Last updated: March 31, 2014 Addis Ababa, Ethiopia
The winning entry of the architectural design competition for the headquarters of the Addis Ababa Chamber of Commerce & Sectoral Associations (AACCSA) in Ethiopia aims to contribute to the spatial improvement of the urban environment, and to create an architectural dialog engaged in a global context with a strong local identity. It does so by integrating public spaces at ground level, continuing the “busy-ness” of the street within the building. A façade made of “woven” locally-quarried trachyte stone – reminiscent of Ethiopian stone architecture and ancient textile techniques – regulates ventilation as well as sunlight.
Design principle 1: The public street as potential, creating “busy-ness” outside and inside the building. In the context of Addis Ababa, the street is the main public space that meets the community’s need for interaction. It is the place where the rich, middle and low-income classes meet in a complex interaction of people, commerce, stories and goods. Still today, roads in neighborhoods “are not just paths or thoroughfares. They are rather vibrant places of multi-tasking. Domestic activities and businesses extend and flow out into the streets ... furthermore, the streets are a social space of interaction.” – Dr Elias Yitbarak, What is Zemenawinet?

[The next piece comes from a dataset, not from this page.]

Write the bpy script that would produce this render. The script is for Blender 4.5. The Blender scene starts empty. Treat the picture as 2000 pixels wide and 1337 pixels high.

Within the project, there is potential to create this function of Addis Ababa’s streets: both on the outside and the inside of the proposed building. Firstly, on the outside, the building site is defined by three streets, and the building gives back valuable public space that facilitates trade, social interaction and exchange, in the form of three urban typologies: the urban park, the urban square and the urban stairs.
Secondly, on the inside, the building is defined by the grand ramp, that flows from the urban square into the building and circulates around the prominent space. The good characteristics of the street – informal meetings, trade and commerce, networking, vibrancy – become a main feature of the inner circulation activities of the Headquarter Building of the Chamber of Commerce. In this way a vibrant “busy-ness” and networking environment is instigated that is particularly necessary for the entrepreneurial world.
Design Principle 2: Ethiopian “glocal” architecture. The trachyte stone that will be used for façade cladding on the podium and for the structural façade on the tower is a locally quarried stone, and refers to the massiveness of vernacular and religious Ethiopian stone architecture. The façade of the tower also refers to the “Netela” (woven Ethiopian textile) that elegantly shows the threads of cotton and has a character of both shadow and transparency.
By linking this local material and façade to an architectural expressive form that could connect to a global entrepreneurial community, the Headquarters Building of the Chamber of Commerce is positioning itself as a true “glocal” architecture: a result of a cooperation between a new generation of Ethiopian and European architects, and of a growing Ethiopian economy that does not necessarily loose its identity.